PROVIDED RECORDS:
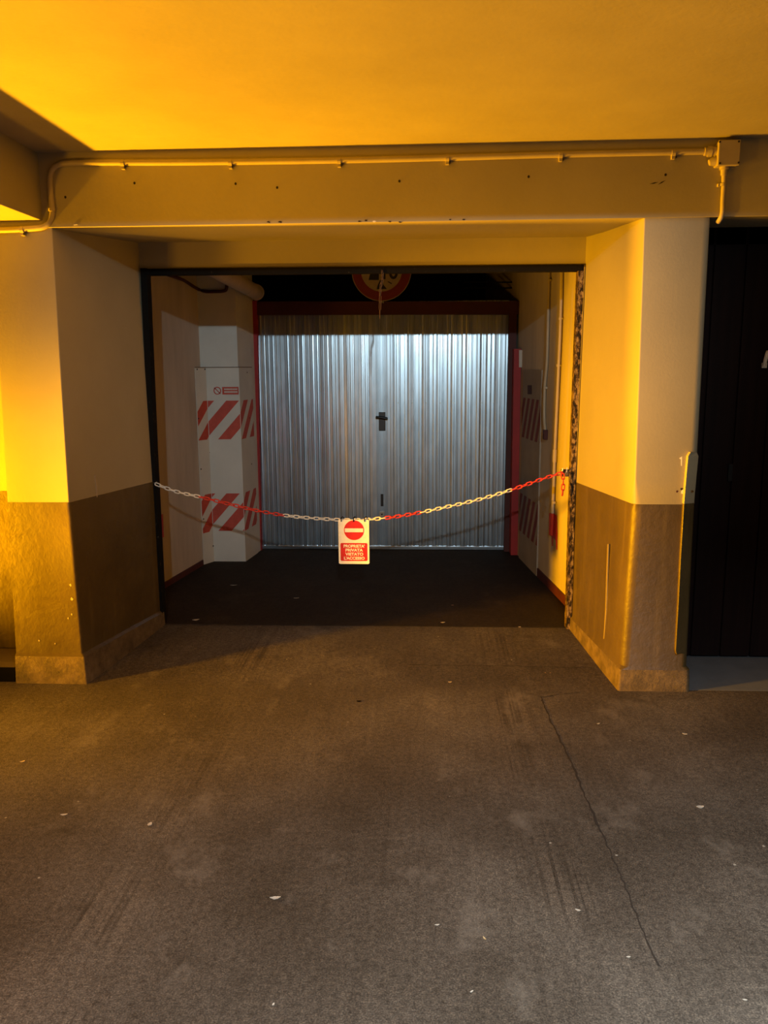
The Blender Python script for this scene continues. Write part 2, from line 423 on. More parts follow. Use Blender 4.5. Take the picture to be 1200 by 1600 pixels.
# beam running towards the viewer on the left
mb = MB(); mb.box((-2.50, -3.2, 2.582), (-2.035, 0.0, 3.0)); struct(mb.build('ceiling_beam_left', M['cream'], bevel=.005))
# old anchor holes and chips in the beam
for (x, y) in [(102, 308), (210, 286), (368, 287), (433, 293), (624, 283), (826, 276), (1040, 273), (530, 252)]:
    c = aY(x, y, -.0092); mb = MB(); pts = [c+Vector((math.cos(a)*.006, 0, math.sin(a)*.007)) for a in [i*math.pi/4 for i in range(8)]]
    mb.prism(pts, (0, .003, 0)); mb.build('anchor_hole', M['hole'], beam)
for (x, y) in [(562, 346), (572, 344), (585, 346), (609, 346), (703, 343), (724, 343), (420, 347), (438, 347), (118, 351), (625, 347)]:
    c = aY(x, y, -.0095); mb = MB()
    pts = [c+Vector((math.cos(a)*random.uniform(.004, .014), 0, math.sin(a)*random.uniform(.002, .006))) for a in [i*math.pi/3 for i in range(6)]]
    mb.prism(pts, (0, .004, 0)); mb.build('paint_chip', M['plaster'] if random.random() < .45 else M['hole'], beam)
for (x, y, a) in [(1034, 285, -.5), (1022, 286, -.2)]:
    c = aY(x, y, -.0092); d = Vector((math.cos(a), 0, -math.sin(a)))*.022; n = Vector((d.z, 0, -d.x)).normalized()*.003
    mb = MB(); mb.prism([c-d, c+n, c+d, c-n], (0, .003, 0)); mb.build('scratch', M['hole'], beam)

# paint runs and chips on the reveals
def on_face(p0, p1):
    p0 = Vector(p0); n = Vector((-(p1[1]-p0.y), p1[0]-p0.x, 0)).normalized(); return p0, n
wall_left = bpy.data.objects['wall_left']
def run(pix, wpx, pl, parent, mat, name='paint_run'):
    p0, n = pl; mb = MB(); toward = n if n.dot(CAM-p0) > 0 else -n
    L = [aP(x-wpx/2*random.uniform(.6, 1.3), y, p0+toward*.002, n) for x, y in pix]; R = [aP(x+wpx/2*random.uniform(.6, 1.3), y, p0+toward*.002, n) for x, y in pix]
    m = len(pix); mb.add(L+R+[v-toward*.006 for v in L+R], [(i, i+1, m+i+1, m+i) for i in range(m-1)]+[(i, 2*m+i, 2*m+i+1, i+1) for i in range(m-1)]+[(m+i, m+i+1, 3*m+i+1, 3*m+i) for i in range(m-1)])
    return mb.build(name, mat, parent)
LREV = on_face((lerp_at(tB, 1.0), 0, 0), (lerp_at(tC, 1.0), F-.004)); RREV = on_face((lerp_at(tP, .6), 0, 0), (lerp_at(tR, .6), F-.004))
RREV[0].x -= .004
run([(149, 742), (151, 757), (152, 771), (151.5, 780)], 1.6, LREV, wall_left, M['pipe'], 'paint_chip')
run([(153, 800), (154, 806), (154, 813)], 1.8, LREV, wall_left, M['pipe'], 'paint_chip')
run([(122, 386), (123, 398), (121, 404)], 1.6, LREV, wall_left, M['pipe'], 'paint_chip')
run([(157, 905), (159, 950), (161.5, 1003)], 1.2, LREV, wall_left, M['dado'])
run([(949.5, 850), (948, 900), (946, 955), (943, 1003)], 1.6, RREV, wall_right, M['run'])
for (x, y, r) in [(110, 914, .008), (112, 936, .010), (106.5, 966, .006), (61, 1001, .006), (112, 960, .006), (86, 1006, .005)]:
    c = aY(x, y, -.0035); mb = MB(); mb.prism([c+Vector((math.cos(a)*r*random.uniform(.5, 1), 0, math.sin(a)*r*random.uniform(.7, 1.2))) for a in [k*math.pi/4 for k in range(8)]], (0, .006, 0)); mb.build('paint_chip', M['pipe'], wall_left)

# ------------------------------------------------------------------ bay walls
def wl(t): return Vector((-2.158, 1.956, 0)).lerp(Vector((-2.053, 2.803, 0)), t)     # left bay wall line on plan
dl = Vector((.105, .847, 0)); nl = Vector((.847, -.105, 0)).normalized()
pl0 = Vector((-2.158, 1.956, 0))
def onl(y): return pl0+dl*((y-1.956)/.847)
mb = MB(); a = onl(F+.0); b = onl(3.7)
mb.hexa([(a.x-.2, a.y, 0), (a.x, a.y, 0), (b.x, b.y, 0), (b.x-.2, b.y, 0)], [(a.x-.2, a.y, 3.13), (a.x, a.y, 3.13), (b.x, b.y, 3.13), (b.x-.2, b.y, 3.13)])
wall_bay_left = struct(mb.build('wall_bay_left', M['bay']))
pr0 = Vector((1.057, 1.503, 0)); dr = Vector((.897-1.057, 2.998-1.503, 0)); nr = Vector((-dr.y, dr.x, 0)).normalized()
if nr.x > 0: nr = -nr
def onr(y): return pr0+dr*((y-1.503)/dr.y)
mb = MB(); a = onr(F+.0); b = onr(5.2)
mb.hexa([(a.x, a.y, 0), (a.x+.2, a.y, 0), (b.x+.2, b.y, 0), (b.x, b.y, 0)], [(a.x, a.y, 3.13), (a.x+.2, a.y, 3.13), (b.x+.2, b.y, 3.13), (b.x, b.y, 3.13)])
wall_bay_right = struct(mb.build('wall_bay_right', M['bay_right']))
mb = MB(); mb.box((-2.6, 5.2, 0), (2.0, 5.4, 3.13)); mb.box((-2.6, 3.7, 0), (-2.4, 5.2, 3.13)); struct(mb.build('wall_back', M['void']))
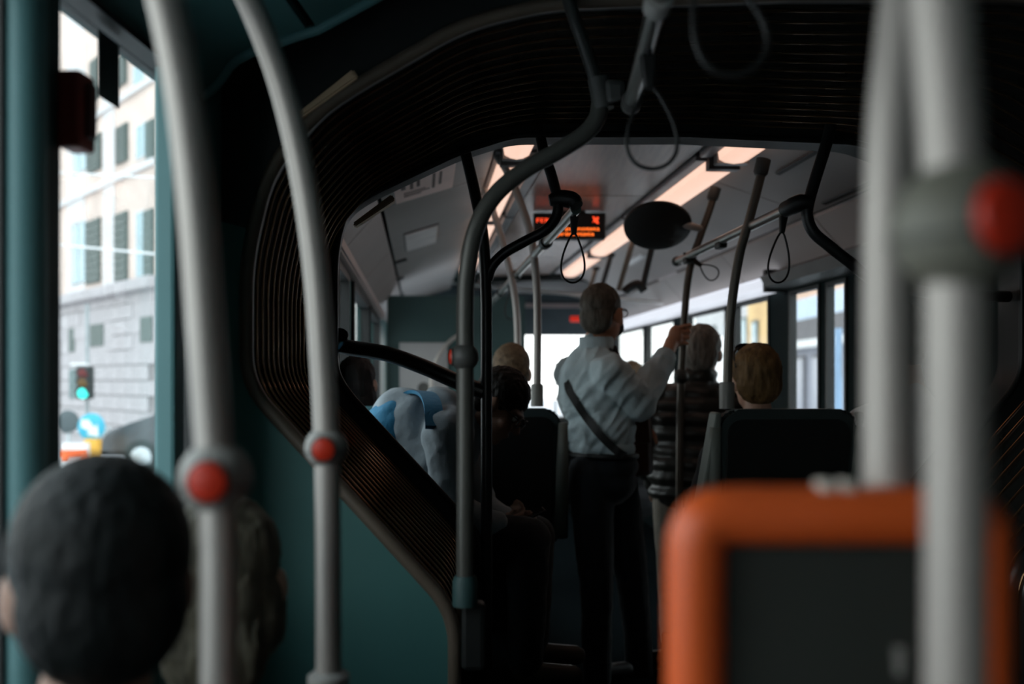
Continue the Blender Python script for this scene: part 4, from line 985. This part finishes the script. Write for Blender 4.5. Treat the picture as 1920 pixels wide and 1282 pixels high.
def head_prims(c, R, s=1.0):
    c = Vector(c); W = lambda x, y, z: c + R @ (Vector((x, y, z)) * s)
    P = [('e', W(0, -.012, .02), (.074 * s, .095 * s, .102 * s), R), ('e', W(0, .03, -.055), (.056 * s, .058 * s, .062 * s), R), ('e', W(0, .062, -.098), (.026 * s, .022 * s, .02 * s), R),
         ('c', W(0, .086, .005), .009 * s, W(0, .107, -.03), .014 * s), ('e', W(0, .072, .022), (.058 * s, .022 * s, .013 * s), R), ('e', W(0, .086, -.063), (.024 * s, .010 * s, .010 * s), R),
         ('e', W(.036, .060, -.03), (.026 * s, .022 * s, .024 * s), R), ('e', W(-.036, .060, -.03), (.026 * s, .022 * s, .024 * s), R)]
    for sd in (-1, 1): P.append(('e', W(sd * .079, -.008, -.008), (.013 * s, .026 * s, .034 * s), R @ Matrix.Rotation(sd * -.35, 3, 'Z')))
    return P
def eyes(c, R, parent, s=1.0):
    for sd in (-1, 1):
        lathe('eye', Vector(c) + R @ (Vector((sd * .031, .070, .004)) * s), R @ Vector((0, 1, 0)), [(0, 0), (.012 * s, .004 * s), (.011 * s, .012 * s), (.005 * s, .0165 * s), (0, .017 * s)], mat('eye_white', (.6, .58, .55), .2), parent, 12)
def hair_prims(c, R, s=1.0, long=0.0, vol=1.0):
    c = Vector(c); W = lambda x, y, z: c + R @ (Vector((x, y, z)) * s)
    P = [('e', W(0, -.022, .042), (.083 * s * vol, .093 * s * vol, .092 * s * vol), R), ('e', W(0, -.055, -.01), (.076 * s * vol, .058 * s * vol, .08 * s), R)]
    if long:
        P += [('e', W(0, -.06, -.06 - long / 2), (.08 * s * vol, .05 * s * vol, .07 * s + long / 2), R), ('e', W(.06, -.02, -.03 - long / 3), (.032 * s, .05 * s, .05 * s + long / 3), R), ('e', W(-.06, -.02, -.03 - long / 3), (.032 * s, .05 * s, .05 * s + long / 3), R)]
    return P
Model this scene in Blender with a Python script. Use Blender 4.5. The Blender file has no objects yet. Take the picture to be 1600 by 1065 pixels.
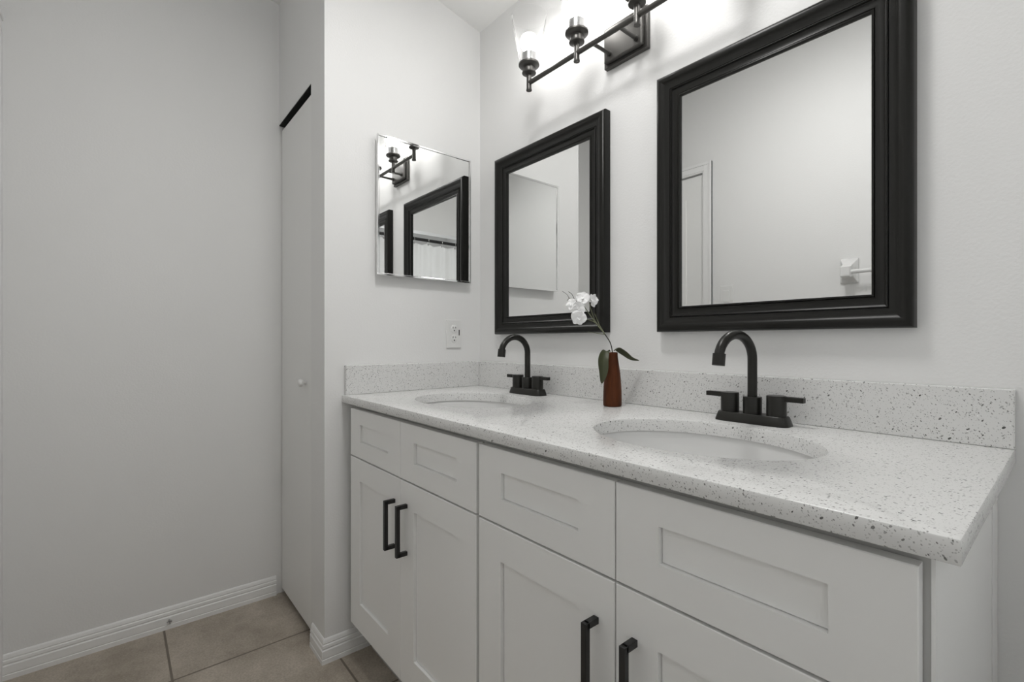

WHAT THE EXERCISE ASKS: From the first line of the entries above down to the line holding "mb = MB(); mb.prism([c-d, c+n, c+d, c-n], (0, .003, 0));", quote each line exactly and nothing else, skipping pictures.

PROBLEM SOLUTION:
The Blender Python script for this scene continues. Write part 2, from line 423 on. More parts follow. Use Blender 4.5. Take the picture to be 1200 by 1600 pixels.
# beam running towards the viewer on the left
mb = MB(); mb.box((-2.50, -3.2, 2.582), (-2.035, 0.0, 3.0)); struct(mb.build('ceiling_beam_left', M['cream'], bevel=.005))
# old anchor holes and chips in the beam
for (x, y) in [(102, 308), (210, 286), (368, 287), (433, 293), (624, 283), (826, 276), (1040, 273), (530, 252)]:
    c = aY(x, y, -.0092); mb = MB(); pts = [c+Vector((math.cos(a)*.006, 0, math.sin(a)*.007)) for a in [i*math.pi/4 for i in range(8)]]
    mb.prism(pts, (0, .003, 0)); mb.build('anchor_hole', M['hole'], beam)
for (x, y) in [(562, 346), (572, 344), (585, 346), (609, 346), (703, 343), (724, 343), (420, 347), (438, 347), (118, 351), (625, 347)]:
    c = aY(x, y, -.0095); mb = MB()
    pts = [c+Vector((math.cos(a)*random.uniform(.004, .014), 0, math.sin(a)*random.uniform(.002, .006))) for a in [i*math.pi/3 for i in range(6)]]
    mb.prism(pts, (0, .004, 0)); mb.build('paint_chip', M['plaster'] if random.random() < .45 else M['hole'], beam)
for (x, y, a) in [(1034, 285, -.5), (1022, 286, -.2)]:
    c = aY(x, y, -.0092); d = Vector((math.cos(a), 0, -math.sin(a)))*.022; n = Vector((d.z, 0, -d.x)).normalized()*.003
    mb = MB(); mb.prism([c-d, c+n, c+d, c-n], (0, .003, 0)); mb.build('scratch', M['hole'], beam)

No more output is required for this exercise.